Green open spaces, protection of greenbelt land, wildlife conservation, clean air and fresh water are vital to people in our working-class towns and always were a core part of the socialist tradition. The creation of the parks movement, a major achievement of the Attlee government, is still felt as significant in the industrial towns where smoke and soot from the mines and the mills killed people decades early and where respite from mass industrialism was found in the beauty of nature. The Ruskin tradition, that understands beauty as a core component of the socialist tradition, is alive and well in towns where its absence has been too often felt.

A positive movement for change, like the One Million Climate Jobs campaign led by the trade union movement, would harness that passion and provide an antidote to the stark warnings about climate scenarios that often leave people feeling powerless to act. 

Finding new ways to empower the public in the battle against climate change is critical. Across the world action to combat climate change is increasingly happening at city and town level. The C40 group [a network of the world’s megacities committed to addressing climate change] of city leaders across the world was critical in building the road to the Paris Conference and the decision to limit global emissions to below 2ºC – perhaps to an even larger extent than national leaders. Meanwhile they are already tackling climate change in their own communities.

In 2015, as shadow Energy Secretary, I worked with town and city leaders across the UK to deliver a commitment to cut the UK’s carbon footprint by 25%, even as the national government slashed clean energy schemes and watched progress unravel. We built on the work of councils like Plymouth and Barking and Dagenham who are generating clean energy, cutting carbon emissions and using it to fund local services.

Building public support and advocacy at this level will create pressure for action from local and regional leaders to do more and create long-term change: an energy scheme jointly owned and run by hundreds of local people is so much harder to dismantle for an incoming government than a solar subsidy scheme conceived and run from Whitehall.

What happens next is largely up to us

There is a serious prospect that climate could become a further source of division in Britain. The last Labour government’s decision to load the cost of clean energy subsidies onto energy bills left the poorest paying six times as much as the wealthy and created fertile ground for an incoming Tory government to turn climate action into a political football and tear up the subsidies for clean energy schemes.

Now, as climate change becomes a major cause of migration, we face a new risk: it provides fertile ground for the far right to exploit in towns that have experienced rapid, relative decline.

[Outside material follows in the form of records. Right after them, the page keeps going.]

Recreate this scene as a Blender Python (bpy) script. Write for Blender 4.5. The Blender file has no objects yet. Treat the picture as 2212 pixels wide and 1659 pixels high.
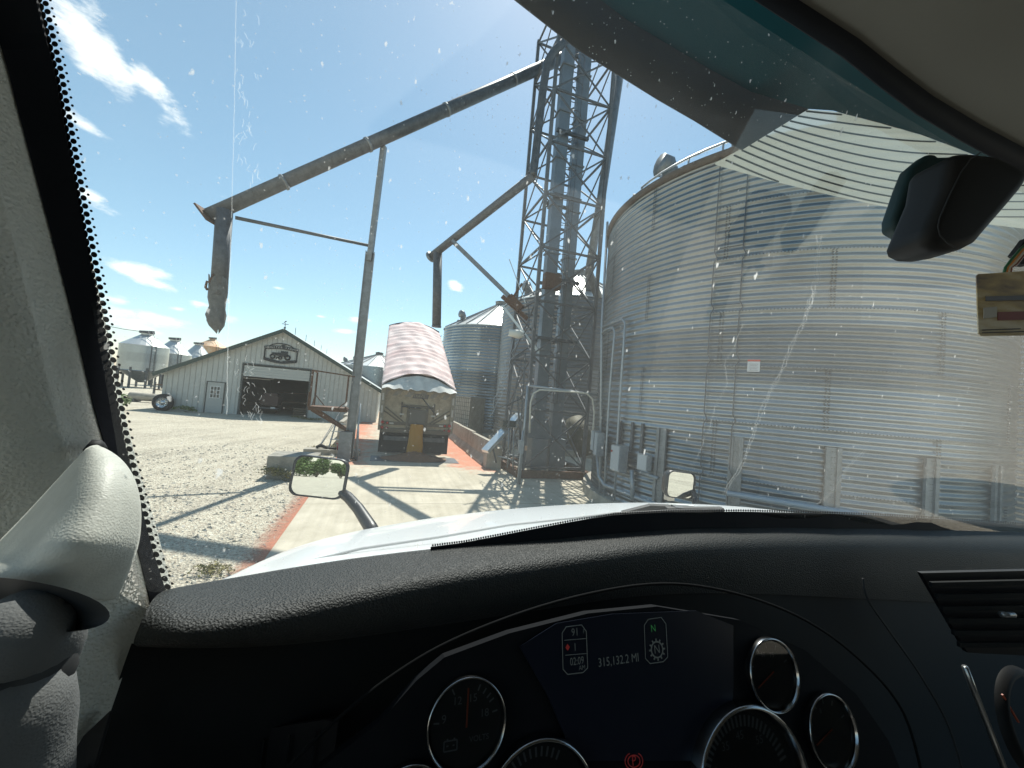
import bpy, bmesh, math, random
from mathutils import Vector, Matrix
random.seed(7)
S = bpy.context.scene
COL = S.collection
R_ = math.radians
V = Vector
# ---------------------------------------------------------------- camera
CAMZ = 2.6
F, CX, CY = 833., 1106., 829.5           # focal length and centre in units of a 2212 px wide picture
roll, pitch = R_(4.9), R_(2.3)
fwd = V((0, math.cos(pitch), math.sin(pitch)))
u0 = V((0, -math.sin(pitch), math.cos(pitch)))
r0 = V((1, 0, 0))
rgt = r0*math.cos(roll) + u0*math.sin(roll)
upv = -r0*math.sin(roll) + u0*math.cos(roll)
CAM = V((0, 0, CAMZ))
cd = bpy.data.cameras.new("camera"); cam = bpy.data.objects.new("camera", cd); COL.objects.link(cam)
m = Matrix((rgt, upv, -fwd)).transposed().to_4x4(); m.translation = CAM
cam.matrix_world = m
cd.sensor_width = 36; cd.lens = 36*F/2212.; cd.clip_start = 0.02; cd.clip_end = 8000
S.camera = cam
S.render.resolution_x, S.render.resolution_y = 1024, 768
S.view_settings.view_transform = 'Standard'; S.view_settings.look = 'None'
S.view_settings.exposure = 0.65; S.view_settings.gamma = 1
S.cycles.max_bounces = 8; S.cycles.transparent_max_bounces = 16
S.cycles.diffuse_bounces = 4; S.cycles.glossy_bounces = 3
S.cycles.sample_clamp_indirect = 4
# ---------------------------------------------------------------- world + sun
SUN_AZ, SUN_EL = R_(5), R_(58.5)
W = bpy.data.worlds.new("World"); S.world = W; W.use_nodes = True
nt = W.node_tree; nt.nodes.clear()
def N(nt, t, **k):
    n = nt.nodes.new(t)
    for a, b in k.items():
        if a.startswith('i_'):
            key = a[2:]
            key = int(key) if key.isdigit() else key
            n.inputs[key].default_value = b
        else: setattr(n, a, b)
    return n
def L(nt, a, b): nt.links.new(a, b)
out = N(nt, 'ShaderNodeOutputWorld'); bg = N(nt, 'ShaderNodeBackground')
sky = N(nt, 'ShaderNodeTexSky'); sky.sky_type = 'NISHITA'; sky.sun_disc = False
sky.sun_elevation = SUN_EL; sky.sun_rotation = SUN_AZ; sky.air_density = 1.0; sky.dust_density = 0.35; sky.ozone_density = 1.2
bg.inputs[1].default_value = 0.092
tc = N(nt, 'ShaderNodeTexCoord')
# clouds live in the sky: noise over the sky direction projected on a high plane
sep = N(nt, 'ShaderNodeSeparateXYZ'); L(nt, tc.outputs['Generated'], sep.inputs[0])
zc = N(nt, 'ShaderNodeMath', operation='MAXIMUM', i_1=0.02); L(nt, sep.outputs[2], zc.inputs[0])
dx = N(nt, 'ShaderNodeMath', operation='DIVIDE'); L(nt, sep.outputs[0], dx.inputs[0]); L(nt, zc.outputs[0], dx.inputs[1])
dy = N(nt, 'ShaderNodeMath', operation='DIVIDE'); L(nt, sep.outputs[1], dy.inputs[0]); L(nt, zc.outputs[0], dy.inputs[1])
az = N(nt, 'ShaderNodeMath', operation='ARCTAN2'); L(nt, sep.outputs[0], az.inputs[0]); L(nt, sep.outputs[1], az.inputs[1])
el = N(nt, 'ShaderNodeMath', operation='ARCSINE'); L(nt, sep.outputs[2], el.inputs[0])
comb = N(nt, 'ShaderNodeCombineXYZ'); L(nt, az.outputs[0], comb.inputs[0]); L(nt, el.outputs[0], comb.inputs[1])
nz = N(nt, 'ShaderNodeTexNoise', i_Scale=11.0, i_Detail=8.0, i_Roughness=0.62)
mp = N(nt, 'ShaderNodeMapping'); mp.inputs['Scale'].default_value = (1.0, 2.2, 1)
L(nt, comb.outputs[0], mp.inputs[0]); L(nt, mp.outputs[0], nz.inputs['Vector'])
total = None
def blob(x, y, w, h, ang, amp):
    """one cloud, placed by its bearing and height in the sky"""
    global total
    d = fwd + rgt*((x-CX)/F) + upv*((CY-y)/F); d.normalize()
    a0, e0 = math.atan2(d.x, d.y), math.asin(d.z)
    k = F*(1+((x-CX)/F)**2)**.5
    mpn = N(nt, 'ShaderNodeMapping', vector_type='TEXTURE')
    mpn.inputs['Location'].default_value = (a0, e0, 0)
    mpn.inputs['Rotation'].default_value = (0, 0, R_(ang))
    mpn.inputs['Scale'].default_value = (w/F*.7, h/F*.7, 1)
    L(nt, comb.outputs[0], mpn.inputs[0])
    ln = N(nt, 'ShaderNodeVectorMath', operation='LENGTH'); L(nt, mpn.outputs[0], ln.inputs[0])
    mr = N(nt, 'ShaderNodeMapRange', i_1=0.0, i_2=1.0, i_3=amp, i_4=0.0); L(nt, ln.outputs['Value'], mr.inputs[0])
    if total is None: total = mr.outputs[0]
    else:
        mx = N(nt, 'ShaderNodeMath', operation='MAXIMUM'); L(nt, total, mx.inputs[0]); L(nt, mr.outputs[0], mx.inputs[1]); total = mx.outputs[0]
for b in [(200,95,150,85,-28,1.0),(330,190,130,52,-38,.95),(150,60,60,40,-20,.9),(190,272,70,26,-10,.8),(200,425,60,35,-20,.8),(290,585,110,32,-10,.85),(330,610,90,22,-12,.8),
          (340,690,190,38,-6,.75),(430,655,60,20,0,.75),(500,690,60,24,0,.7),(600,622,45,12,0,.7),(690,683,34,10,0,.8),(775,690,60,16,5,.85),(740,716,60,14,0,.8),
          (985,618,48,30,-15,.95),(385,668,40,14,0,.75),(260,650,90,30,0,.7),(480,425,32,14,0,.6),(250,700,120,34,0,.8)]:
    blob(*b)
nm = N(nt, 'ShaderNodeMapRange', i_1=0.30, i_2=0.70, i_3=-1.0, i_4=0.06); L(nt, nz.outputs['Fac'], nm.inputs[0])
ad = N(nt, 'ShaderNodeMath', operation='MULTIPLY_ADD', i_1=1.45); L(nt, total, ad.inputs[0]); L(nt, nm.outputs[0], ad.inputs[2])
cm = N(nt, 'ShaderNodeMapRange', interpolation_type='SMOOTHSTEP', i_1=0.08, i_2=0.75, i_3=0.0, i_4=0.92); L(nt, ad.outputs[0], cm.inputs[0])
mixc = N(nt, 'ShaderNodeMixRGB'); mixc.inputs[2].default_value = (9.5, 9.6, 9.4, 1)
hsv = N(nt, 'ShaderNodeHueSaturation', i_Saturation=.97, i_Value=1.16); hsv.inputs['Hue'].default_value = .478; L(nt, sky.outputs[0], hsv.inputs['Color'])
L(nt, cm.outputs[0], mixc.inputs[0]); L(nt, hsv.outputs[0], mixc.inputs[1])
L(nt, mixc.outputs[0], bg.inputs[0]); L(nt, bg.outputs[0], out.inputs[0])
sd = bpy.data.lights.new("sun", 'SUN'); sd.energy = 4.2; sd.angle = R_(0.5); sd.color = (1, .955, .88)
sun = bpy.data.objects.new("sun", sd); COL.objects.link(sun)
sdir = V((math.sin(SUN_AZ)*math.cos(SUN_EL), math.cos(SUN_AZ)*math.cos(SUN_EL), math.sin(SUN_EL)))
sun.rotation_euler = sdir.to_track_quat('Z', 'Y').to_euler()

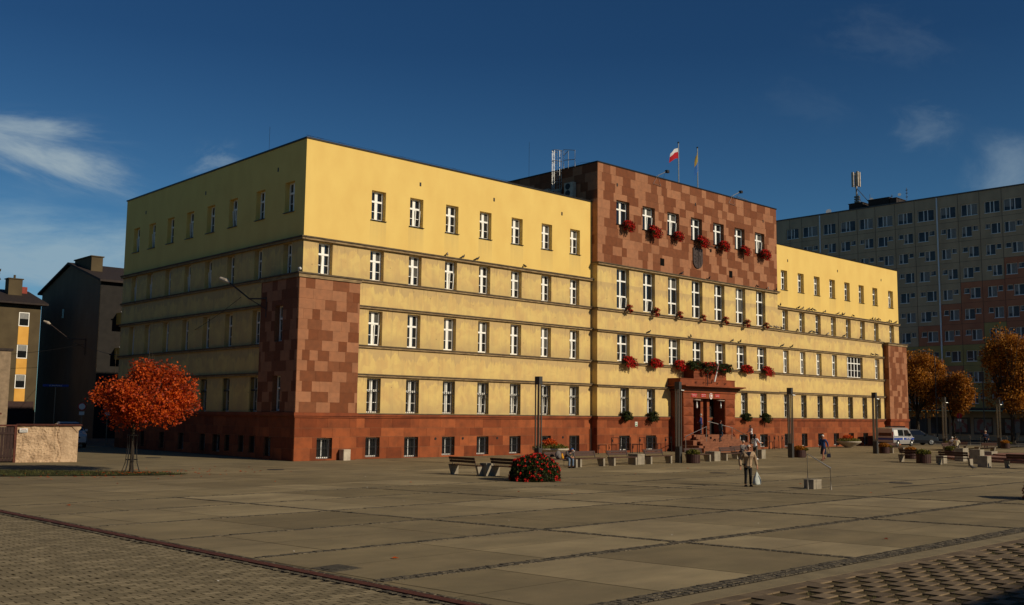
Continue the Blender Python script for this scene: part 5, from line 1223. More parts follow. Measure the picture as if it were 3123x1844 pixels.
# hunched sitting person
sp_ = person((8.45, -14.1, 0), 0.0, 'hunched person with a blue cap, dark jacket and pale jeans sitting on a bench', 'sit', 'cloth_greybrown', 'cloth_denim', 'hair_dark', shoes='black', H=1.74, cap='hat_blue', lean=.72, head=(0, .6), stout=1.08,
       arms={-1: [(-.26, .36, .74), (-.08, .52, .60)], 1: [(.26, .36, .74), (.08, .52, .60)]})
sp_.rotation_euler = (0, 0, pi-.15); 
# backpack
t = thing('backpack', (7.75, -14.15, .487), 'dark backpack with a bright yellow cloth standing on the bench', 'backpack')
m = MB(); m.ball((0, 0, .22), (.2, .13, .24), 12, 8); m.ball((0, -.1, .15), (.14, .08, .13), 10, 6); m.tube([(0, 0, .44), (.03, 0, .5), (.07, 0, .44)], .012, 5); m.build('pack', 'cloth_grey', t, smooth=True)
m = MB(); m.ball((.24, -.08, .16), (.07, .06, .15), 8, 6); m.ball((.29, -.1, .08), (.06, .05, .08), 8, 6); m.build('cloth', 'cloth_yellow', t)
m = MB(); m.tube([(.3, -.14, .0), (.3, -.16, -.14), (.3, -.15, -.34)], .012, 5); m.build('strap', 'cloth_black', t)
# people on the entrance steps
person((37.5, -2.0, 1.38), .5, 'man in a blue striped shirt going up the entrance steps to the door', 'stand', 'cloth_stripe', 'cloth_denim_dark', 'hair_grey', H=1.72, group='people at the entrance', arms={-1: [(-.25, .05, 1.15), (-.2, .2, 1.05)], 1: [(.24, -.02, 1.17), (.22, .08, .94)]})
q = bpy.data.objects['person.004'] if 'person.004' in bpy.data.objects else None
person((38.35, -3.35, .87), -2.0, 'man in a dark blue jacket stepping down the entrance stairs', 'step', 'cloth_teal', 'cloth_denim_dark', 'hair_dark', sk='skin_dark', H=1.72, group='people at the entrance', stout=1.06)
m = MB(); m.box(-.05, 0, 0, .05, .02, .4); m.build('shirt', 'cloth_white', bpy.data.objects[[o.name for o in bpy.data.objects if o.name.startswith('person')][-1]], loc=(0, .14, 1.02))
person((42.9, -3.35, .60), face_cam(43, -3.3, -.9), 'person in a white shirt reaching out beside the right stair rail', 'stand', 'cloth_white', 'cloth_black', 'hair_dark', sk='skin_dark', H=1.58, group='people at the entrance', hairlong=.03, lean=.2,
       arms={-1: [(-.30, .18, 1.18), (-.42, .42, 1.12)], 1: [(.26, .1, 1.15), (.2, .28, 1.1)]})
# person seated right behind the walking man
person((26.6, -13.3, 0), pi-.2, 'grey haired person sitting on the bench behind the man in beige', 'sit', 'cloth_grey', 'cloth_navy', 'hair_grey', H=1.72, lean=.2, group='seated people', arms={-1: [(-.25, .15, .8), (-.1, .38, .65)], 1: [(.25, .15, .8), (.1, .38, .65)]})
# seated group and standing man at the right
sa = {-1: [(-.25, .15, .8), (-.1, .38, .65)], 1: [(.25, .15, .8), (.1, .38, .65)]}
for i, (x, y, c, h_, cap) in enumerate(((60.4, -13.5, 'cloth_cream', 'hair_dark', None), (61.6, -12.9, 'cloth_cream', 'hair_white', 'cream'), (62.6, -12.1, 'cloth_white', 'hair_white', None))):
    person((x, y, 0), -pi/2+.25-i*.12, ['dark haired person in a cream jacket, leftmost of three sitting together', 'person in a pale jacket and light cap, middle of three sitting together', 'white haired person in white, rightmost of three sitting together'][i],
           'sit', c, 'cloth_grey', h_, H=1.72, lean=.12+.1*i, arms=sa, cap=cap, group='seated people', stout=1.08)
person((71.0, -11.9, 0), face_cam(71, -11.9, .3), 'man in dark clothes standing alone near the last lamp column', 'stand', 'cloth_navy', 'cloth_black', 'hair_grey', H=1.80, stout=1.12, arms={-1: [(-.27, .0, 1.17), (-.22, .12, .98)], 1: [(.27, .02, 1.16), (.12, .24, 1.12)]})
person((31.75, -29.9, 0), -pi/2, 'grey haired person on the bench at the right picture edge, seen from behind', 'sit', 'cloth_grey', 'cloth_black', 'hair_grey', H=1.72, arms=sa, group='seated people')

# ================================================================== VEHICLES
def wheel(t, x, y, r, w=.2, hub='galv'):
    m = MB(); m.tube([(x, y-w/2, r), (x, y-w/2+.02, r), (x, y+w/2-.02, r), (x, y+w/2, r)], [r-.03, r, r, r-.03], 24); wo_ = m.build('wheel', 'tyre', t)
    m = MB()
    sg = -1 if y < 0 else 1; yy = y+sg*(w/2+.004)
    m.tube([(x, yy-sg*.03, r), (x, yy, r)], [r*.62, r*.62], 20)
    for k_ in range(5):
        a = 2*pi*k_/5; m.tube([(x, yy+sg*.012, r), (x+cos(a)*r*.55, yy+sg*.008, r+sin(a)*r*.55)], [.05, .03], 5)
    m.build('rim', hub, wo_)
def car_body(stations, halfw, mats, parent, name='body'):
    """stations: list of (x, zbottom, zbelt, ztop, half width at belt, half width at top)"""
    m = MB(); R = []
    for x, zb, zl, zt, wl, wt in stations:
        R.append(m.vs([(x, -wl*.94, zb), (x, -wl, zb+(zl-zb)*.35), (x, -wl*.99, zl), (x, -wt, zt-.04), (x, -wt*.82, zt), (x, wt*.82, zt), (x, wt, zt-.04), (x, wl*.99, zl), (x, wl, zb+(zl-zb)*.35), (x, wl*.94, zb)]))
    n = 10
    for a, b_ in zip(R[:-1], R[1:]):
        for j in range(n): m.face((a+j, b_+j, b_+(j+1) % n, a+(j+1) % n))
    m.face(range(R[0], R[0]+n)); m.face(range(R[-1]+n-1, R[-1]-1, -1))
    return m.build(name, mats, parent)
# van: x forward (+X), rear at 68.2
van = thing('van', (70.75, -2.75, 0), 'silver van with a blue stripe and roof light bar parked along the plinth', 'van')
car_body([(-2.38, .38, .98, 1.86, .93, .80), (-2.34, .32, 1.0, 1.95, .95, .82), (-1.0, .28, 1.0, 1.98, .96, .83), (.9, .28, 1.0, 1.97, .96, .82), (1.25, .28, 1.02, 1.90, .96, .80), (1.75, .28, 1.06, 1.48, .95, .80), (2.05, .28, 1.02, 1.14, .93, .84), (2.38, .32, .82, .90, .84, .76), (2.44, .38, .66, .72, .78, .70)], .95, 'car_silver', van)
for s in (-1,):
    yv = -.925
    def sidequad(x0, x1, z0, z1, mt, nm, off=.0, slant=0.0):
        f = lambda z: -(.955 - max(0, (z-1.0))*.135)-.006-off
        m = MB(); m.quad((x0, f(z0), z0), (x1, f(z0), z0), (x1-slant, f(z1), z1), (x0, f(z1), z1)); m.build(nm, mt, van)
    sidequad(-2.2, -1.35, 1.12, 1.74, 'white_paint', 'side_panel'); sidequad(-1.3, -.15, 1.12, 1.74, 'car_glass', 'side_window'); sidequad(.05, 1.5, 1.10, 1.72, 'car_glass', 'door_window', 0, .55)
    sidequad(-2.3, 2.2, .70, .92, 'blue_paint', 'blue_stripe'); sidequad(-2.3, 2.2, .925, .95, 'white_paint', 'white_line'); sidequad(-.35, -.2, .70, .96, 'white_paint', 'mark', .003)
m = MB(); m.quad((-2.39, -.72, 1.1), (-2.39, .72, 1.1), (-2.37, .66, 1.76), (-2.37, -.66, 1.76)); m.build('rear_window', 'car_glass', van)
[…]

It doesn’t have to be like this

Instead the climate crisis could offer an opportunity for those towns to rebuild, and most of all to play a major and significant part in our national story again. In Wigan and Barnsley the desire for good jobs, that provide a sense of purpose is palpable. Why shouldn’t young people in those towns power us through the next generation just as their parents and grandparents powered us through the last? The Extinction Rebellion protests raised the stakes and created an opening. We have to seize it.